I've made huge leaps in my dry statics this summer. In fact I jumped in my pb in of 4:07 to 6:30 in less than a month. I hadn't been really training statics for almost half a year. But now I can't seem to improve on that or even maintain that level, and I think it is just simply the "why bother"-feeling that I described before. After such leaps, it feels pointless to get another 1 or 2 sec and just damn frustrating to fall short of your previous record. That's why I swithced the target from "absolute pb" to the "guaranteed result". And as I said, I'm hoping to get new motivation from moving to wet statics again...
I think the "guaranteed result" way of training is good. That is the way I train now, and it seems to have good results.
Hehe It seems like we all have gone through the same proccess here (trial and error!!)
I train also at the "guaranteed result". And
the "result" is that I could go to training mark
easier each time, and suddenly one day I realize moving onto the next mark is... plain easy, and the I move.
For me, this type of training is way more
rewarding psychologically, because I leave
the training with two good tastes:

a) Apnea is easy and relaxing :D
b) I'm moving towards another goal

Also, I think the PB costant fight leads to overtraining... I prefer to keep it easy!!

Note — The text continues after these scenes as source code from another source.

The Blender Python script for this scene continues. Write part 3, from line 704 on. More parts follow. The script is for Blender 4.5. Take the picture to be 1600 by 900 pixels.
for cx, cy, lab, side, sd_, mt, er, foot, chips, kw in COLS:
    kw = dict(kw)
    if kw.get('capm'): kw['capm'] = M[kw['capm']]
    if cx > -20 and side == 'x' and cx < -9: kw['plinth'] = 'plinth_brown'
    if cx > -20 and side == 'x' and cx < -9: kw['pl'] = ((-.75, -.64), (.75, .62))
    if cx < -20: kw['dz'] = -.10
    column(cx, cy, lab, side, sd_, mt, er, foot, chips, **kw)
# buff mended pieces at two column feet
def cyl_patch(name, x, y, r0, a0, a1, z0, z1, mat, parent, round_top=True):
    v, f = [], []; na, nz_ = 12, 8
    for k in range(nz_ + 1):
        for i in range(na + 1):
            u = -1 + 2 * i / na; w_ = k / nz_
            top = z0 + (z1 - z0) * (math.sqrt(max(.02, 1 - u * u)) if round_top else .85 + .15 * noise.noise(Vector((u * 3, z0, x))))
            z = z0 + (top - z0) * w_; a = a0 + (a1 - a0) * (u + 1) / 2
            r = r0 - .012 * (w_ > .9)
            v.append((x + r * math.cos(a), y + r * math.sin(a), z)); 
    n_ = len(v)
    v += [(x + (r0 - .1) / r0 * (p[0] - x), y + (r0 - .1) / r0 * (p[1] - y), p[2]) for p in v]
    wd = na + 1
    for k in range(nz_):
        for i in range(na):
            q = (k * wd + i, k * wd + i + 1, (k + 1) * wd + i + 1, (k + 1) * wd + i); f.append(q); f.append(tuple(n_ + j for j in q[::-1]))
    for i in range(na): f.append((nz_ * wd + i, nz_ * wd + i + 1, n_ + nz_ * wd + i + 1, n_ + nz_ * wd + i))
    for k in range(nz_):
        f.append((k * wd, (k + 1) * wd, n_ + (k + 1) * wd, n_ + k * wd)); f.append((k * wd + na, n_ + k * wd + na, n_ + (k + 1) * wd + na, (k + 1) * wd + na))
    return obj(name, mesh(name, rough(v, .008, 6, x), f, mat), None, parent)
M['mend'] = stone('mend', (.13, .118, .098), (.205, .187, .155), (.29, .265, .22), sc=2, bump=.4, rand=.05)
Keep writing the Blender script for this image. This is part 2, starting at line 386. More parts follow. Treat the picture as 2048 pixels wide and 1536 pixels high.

I wonder, did improvements in static breath holds have lead to improvements in dynamic or C/W ?
Hi Bill,

Thanks, whereas before I'd just got bummed about crap static I'll now take solace in that it might indicate a higher intellect, glass is half full after all!!

The “link” is interesting food for thought and creates an issue for my usual approach of trying to break things down and simplify things…..oops maybe the higher intellect remark isn’t warranted after all!

I’m about 75% likely of a visit mid October and will let you know.